Roger Daltrey, The Who, 2007

"Daltrey told The Sun: “We thought ‘Who the fuck’s going to be here after three days of horrendous weather?’ It was like Paschendaele."

Time Out, 2008

"For the first time in living memory, Glastonbury hasn’t sold out and, given that the previous couple of festivals have resembled the Somme without the shooting, it’s not entirely surprising."

Bryony Gordon, The Daily Telegraph, 2008

"While they re-enact the battle of the Somme to the spluttering soundtrack of Amy Winehouse, I shall sit at home in Shepherd's Bush listening to her on my iPod, and funnily enough, I won't feel an iota of jealousy towards any of them."

Picture caption, The Daily Telegraph, 2010

"The Somme, July 1916. No, wait, Glastonbury 2005, it says here"

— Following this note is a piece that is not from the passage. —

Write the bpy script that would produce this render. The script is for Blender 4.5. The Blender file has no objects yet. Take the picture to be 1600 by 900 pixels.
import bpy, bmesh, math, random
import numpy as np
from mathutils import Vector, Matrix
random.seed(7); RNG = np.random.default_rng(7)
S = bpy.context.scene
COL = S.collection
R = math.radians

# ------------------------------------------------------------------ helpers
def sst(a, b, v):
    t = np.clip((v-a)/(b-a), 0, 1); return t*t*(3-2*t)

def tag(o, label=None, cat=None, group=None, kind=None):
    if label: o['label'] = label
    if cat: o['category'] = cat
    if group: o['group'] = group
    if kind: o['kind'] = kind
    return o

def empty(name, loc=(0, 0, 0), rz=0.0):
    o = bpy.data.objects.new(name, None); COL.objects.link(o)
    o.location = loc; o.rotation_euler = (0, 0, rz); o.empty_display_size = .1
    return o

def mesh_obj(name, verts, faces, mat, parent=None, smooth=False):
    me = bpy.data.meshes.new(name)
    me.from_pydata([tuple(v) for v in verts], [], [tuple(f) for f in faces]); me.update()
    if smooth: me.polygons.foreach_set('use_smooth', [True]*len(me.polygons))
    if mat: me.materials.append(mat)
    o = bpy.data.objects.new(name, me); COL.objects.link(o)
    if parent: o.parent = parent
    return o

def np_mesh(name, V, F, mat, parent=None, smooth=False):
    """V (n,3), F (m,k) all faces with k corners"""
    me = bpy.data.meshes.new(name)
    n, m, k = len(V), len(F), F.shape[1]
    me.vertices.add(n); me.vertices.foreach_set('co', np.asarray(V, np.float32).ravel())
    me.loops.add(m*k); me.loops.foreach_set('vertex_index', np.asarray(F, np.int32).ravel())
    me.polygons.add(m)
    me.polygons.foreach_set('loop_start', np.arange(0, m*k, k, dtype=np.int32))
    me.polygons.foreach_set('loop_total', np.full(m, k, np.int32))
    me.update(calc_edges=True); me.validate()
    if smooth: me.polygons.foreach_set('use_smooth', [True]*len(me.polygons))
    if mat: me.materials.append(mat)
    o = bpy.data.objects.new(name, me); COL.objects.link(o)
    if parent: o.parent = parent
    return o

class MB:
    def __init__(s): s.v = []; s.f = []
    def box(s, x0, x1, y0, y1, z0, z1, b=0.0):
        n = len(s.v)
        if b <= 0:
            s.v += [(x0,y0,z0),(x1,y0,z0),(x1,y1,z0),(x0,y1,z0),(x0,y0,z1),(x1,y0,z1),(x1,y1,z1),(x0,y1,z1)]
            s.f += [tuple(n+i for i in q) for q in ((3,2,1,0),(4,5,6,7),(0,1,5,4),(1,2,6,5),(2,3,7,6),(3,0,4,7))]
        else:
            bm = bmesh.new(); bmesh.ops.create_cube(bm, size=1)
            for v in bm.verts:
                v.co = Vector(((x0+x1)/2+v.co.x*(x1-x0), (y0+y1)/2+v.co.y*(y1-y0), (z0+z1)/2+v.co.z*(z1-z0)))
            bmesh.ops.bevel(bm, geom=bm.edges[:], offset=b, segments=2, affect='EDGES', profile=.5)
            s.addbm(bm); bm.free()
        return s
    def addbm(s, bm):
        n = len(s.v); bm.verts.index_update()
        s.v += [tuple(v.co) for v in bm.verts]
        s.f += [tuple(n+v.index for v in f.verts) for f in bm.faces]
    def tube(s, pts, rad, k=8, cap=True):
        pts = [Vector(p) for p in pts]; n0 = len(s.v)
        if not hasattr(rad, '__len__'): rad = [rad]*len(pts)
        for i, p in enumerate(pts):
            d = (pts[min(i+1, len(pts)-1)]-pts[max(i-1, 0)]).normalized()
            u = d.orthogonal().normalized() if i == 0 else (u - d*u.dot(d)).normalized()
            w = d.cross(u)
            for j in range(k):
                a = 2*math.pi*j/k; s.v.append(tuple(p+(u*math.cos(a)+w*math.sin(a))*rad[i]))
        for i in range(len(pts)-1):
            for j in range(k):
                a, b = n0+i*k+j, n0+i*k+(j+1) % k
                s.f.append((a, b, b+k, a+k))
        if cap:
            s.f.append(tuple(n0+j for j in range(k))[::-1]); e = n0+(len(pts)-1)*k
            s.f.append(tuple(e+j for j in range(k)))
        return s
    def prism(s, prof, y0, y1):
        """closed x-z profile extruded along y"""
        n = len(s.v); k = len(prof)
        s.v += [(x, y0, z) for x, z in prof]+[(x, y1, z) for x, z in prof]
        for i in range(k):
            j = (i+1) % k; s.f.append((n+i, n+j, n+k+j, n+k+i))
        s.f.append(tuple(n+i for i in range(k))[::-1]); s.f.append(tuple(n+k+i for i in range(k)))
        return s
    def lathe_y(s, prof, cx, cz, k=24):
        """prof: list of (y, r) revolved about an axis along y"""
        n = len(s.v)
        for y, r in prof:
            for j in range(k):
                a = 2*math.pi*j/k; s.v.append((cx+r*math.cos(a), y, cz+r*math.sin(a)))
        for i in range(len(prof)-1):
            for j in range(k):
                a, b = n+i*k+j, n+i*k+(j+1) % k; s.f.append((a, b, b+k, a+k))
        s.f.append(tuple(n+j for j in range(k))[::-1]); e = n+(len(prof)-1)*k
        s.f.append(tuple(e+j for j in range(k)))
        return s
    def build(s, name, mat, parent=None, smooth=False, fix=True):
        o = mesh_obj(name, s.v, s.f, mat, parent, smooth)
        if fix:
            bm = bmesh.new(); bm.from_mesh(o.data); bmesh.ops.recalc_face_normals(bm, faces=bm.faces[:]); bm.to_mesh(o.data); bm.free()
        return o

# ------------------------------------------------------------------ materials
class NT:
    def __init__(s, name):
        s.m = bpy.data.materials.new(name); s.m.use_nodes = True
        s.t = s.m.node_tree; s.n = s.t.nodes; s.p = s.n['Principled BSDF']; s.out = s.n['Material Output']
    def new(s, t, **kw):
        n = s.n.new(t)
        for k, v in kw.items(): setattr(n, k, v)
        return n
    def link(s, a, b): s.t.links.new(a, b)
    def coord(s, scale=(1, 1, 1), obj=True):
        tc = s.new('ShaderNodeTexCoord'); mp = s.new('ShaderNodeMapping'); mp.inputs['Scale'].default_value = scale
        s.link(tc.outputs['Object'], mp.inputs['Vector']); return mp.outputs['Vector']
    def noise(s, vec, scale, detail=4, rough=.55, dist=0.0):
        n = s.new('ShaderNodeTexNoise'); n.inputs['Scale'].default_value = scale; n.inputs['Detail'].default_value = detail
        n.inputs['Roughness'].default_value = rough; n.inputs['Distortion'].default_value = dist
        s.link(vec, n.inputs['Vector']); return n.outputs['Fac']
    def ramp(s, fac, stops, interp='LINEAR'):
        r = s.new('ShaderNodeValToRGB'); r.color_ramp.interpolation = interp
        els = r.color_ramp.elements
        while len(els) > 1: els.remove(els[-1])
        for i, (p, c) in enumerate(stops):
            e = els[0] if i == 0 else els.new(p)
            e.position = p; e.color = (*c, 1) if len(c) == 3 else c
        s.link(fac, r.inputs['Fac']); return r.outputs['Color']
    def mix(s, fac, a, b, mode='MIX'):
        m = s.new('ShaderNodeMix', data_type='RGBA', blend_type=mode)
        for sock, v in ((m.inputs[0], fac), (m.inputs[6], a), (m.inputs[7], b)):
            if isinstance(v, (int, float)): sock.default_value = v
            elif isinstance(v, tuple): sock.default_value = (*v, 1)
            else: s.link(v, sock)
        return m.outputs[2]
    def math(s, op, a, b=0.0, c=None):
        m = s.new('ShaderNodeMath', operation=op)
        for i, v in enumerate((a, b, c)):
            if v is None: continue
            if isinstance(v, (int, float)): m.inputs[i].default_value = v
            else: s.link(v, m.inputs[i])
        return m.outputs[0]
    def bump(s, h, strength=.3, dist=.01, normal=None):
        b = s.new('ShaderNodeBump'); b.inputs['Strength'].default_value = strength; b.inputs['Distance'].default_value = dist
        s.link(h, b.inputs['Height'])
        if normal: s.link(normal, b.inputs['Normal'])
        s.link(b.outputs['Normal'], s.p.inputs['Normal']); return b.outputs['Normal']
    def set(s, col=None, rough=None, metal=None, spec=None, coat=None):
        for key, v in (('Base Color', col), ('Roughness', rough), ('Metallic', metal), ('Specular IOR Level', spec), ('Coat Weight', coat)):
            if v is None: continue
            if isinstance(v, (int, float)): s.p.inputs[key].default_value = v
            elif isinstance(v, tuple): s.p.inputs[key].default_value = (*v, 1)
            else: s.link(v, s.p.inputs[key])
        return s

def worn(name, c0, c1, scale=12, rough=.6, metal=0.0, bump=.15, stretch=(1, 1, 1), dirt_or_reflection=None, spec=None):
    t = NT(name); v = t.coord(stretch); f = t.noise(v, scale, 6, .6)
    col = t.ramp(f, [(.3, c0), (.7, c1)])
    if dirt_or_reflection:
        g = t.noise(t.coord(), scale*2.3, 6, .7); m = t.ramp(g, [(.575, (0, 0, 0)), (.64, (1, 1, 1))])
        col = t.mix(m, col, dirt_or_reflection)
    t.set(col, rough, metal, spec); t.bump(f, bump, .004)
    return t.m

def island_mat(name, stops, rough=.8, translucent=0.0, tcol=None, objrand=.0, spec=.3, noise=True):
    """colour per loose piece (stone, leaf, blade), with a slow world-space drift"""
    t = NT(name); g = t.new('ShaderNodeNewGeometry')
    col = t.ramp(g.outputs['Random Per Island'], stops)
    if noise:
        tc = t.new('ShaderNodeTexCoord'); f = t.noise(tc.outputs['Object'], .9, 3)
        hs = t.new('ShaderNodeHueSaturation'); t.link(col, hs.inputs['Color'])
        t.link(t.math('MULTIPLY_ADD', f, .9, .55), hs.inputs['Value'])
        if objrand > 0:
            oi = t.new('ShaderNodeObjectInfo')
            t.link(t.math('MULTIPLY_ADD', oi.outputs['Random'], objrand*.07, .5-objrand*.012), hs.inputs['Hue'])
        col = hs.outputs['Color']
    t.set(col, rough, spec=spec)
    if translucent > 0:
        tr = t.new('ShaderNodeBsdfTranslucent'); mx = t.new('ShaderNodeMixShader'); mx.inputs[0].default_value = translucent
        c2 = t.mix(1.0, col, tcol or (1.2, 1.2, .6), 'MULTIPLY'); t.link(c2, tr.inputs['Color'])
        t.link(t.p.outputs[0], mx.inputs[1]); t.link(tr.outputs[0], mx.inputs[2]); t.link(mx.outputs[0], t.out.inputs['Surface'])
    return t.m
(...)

Martin Chilton, The Daily Telegraph, 2011

"She also said that artists are allowed 'special demands' and hers was for dark and milk chocolate hobnobs. Unfortunately, it was a baking day so when finished her set all that was left was like a chocolate version of the Somme. But it did have light and dark contours."

Clash magazine, 2011

"Glastonbury is synonymous with mud. The Worthy Farm event is closely tied to images reminiscent of the Somme, with the fields of Somerset regularly churned up by the feet of countless thousand music fans."

Julie Lawrence, The Daily Mail, 2011

“The final tipping point? My wellington boot has literally been sucked off my foot by sticky mud, leaving me in my socks and up  to my ankles in gelatinous brown goo. And it’s a very long trek back to my tent across a mudbath to rival the Somme."

Fraser McAlpine, BBC America, 2011

"1997 was the year it rained a lot, and the drainage at Worthy Farm simply couldn’t handle it. The beautiful green fields changed into a quagmire, everything became brown and sticky, people described the entire site as looking like the Somme, complete with actual trench foot."

Kaya Burgess, The Times, 2011

"Days of rain turned the ground at Glastonbury into a slippery bog as the first revellers arrived yesterday morning, though fine weather in the afternoon prevented the farm from deteriorating into the Somme-like conditions of old."

Laurie Penny, The New Statesman, 2011

"The endless mud is essential to the fun, for a very British understanding of the word "fun". When I last went to Glastonbury in 2007, sober and in charge of two young teenagers, it rained all weekend, turning the small Avon farm into a nightmarish collision between a messy Shoreditch warehouse rave and the Battle of the Somme."

Mark Beaumont, NME, 2012

"But in 2012 there’s a massive Somme-sized hole in all of our summer calendars."

2014

The Telegraph, 2014

Telegraph speaks too soon! "At least there is no Somme-like mud at Glastonbury this year."

The Guardian, 2014

"Yes, friends, it's that time of the day/week/month/year. The time when I sit in front of the television and survey proceedings in Somerset, with – I hope – the help of your comments in the thread below, and your tweets. We'll be kicking off in earnest at 7pm, when the television coverage starts with The One Show live from Glastonbury on BBC1, and Rudimental's set from earlier in the day on BBC3. If I'm honest, I'm happy enough to be here, given that Somerset has been looking increasingly like the scene below. Imagine the Somme, with howitzers replaced by Skrillex …"

The Daily Mail, 2014

"After torrential storms had forced organisers to shut the main Pyramid stage on Friday, the meadows of Worthy Farm looked more like a re-enactment of the Somme. And when Metallica, the middle-aged chief executives of heavy metal, headlined on Saturday night, it sounded like the Somme, too."

The Register, 2014

"Of course these days we all want to go to Glasto with our tech, such being the curse of the increasingly connected world in which we live. So here’s a quick roundup of some essential - and not so essential but still pretty cool - techie gadgets for the festival season to take your mind off the fact that you are standing in a muddy field that looks, feels and smells (and often sounds) like a recreation of the Battle of Passchendaele and that you’ve paid an arm and a leg for the privilege."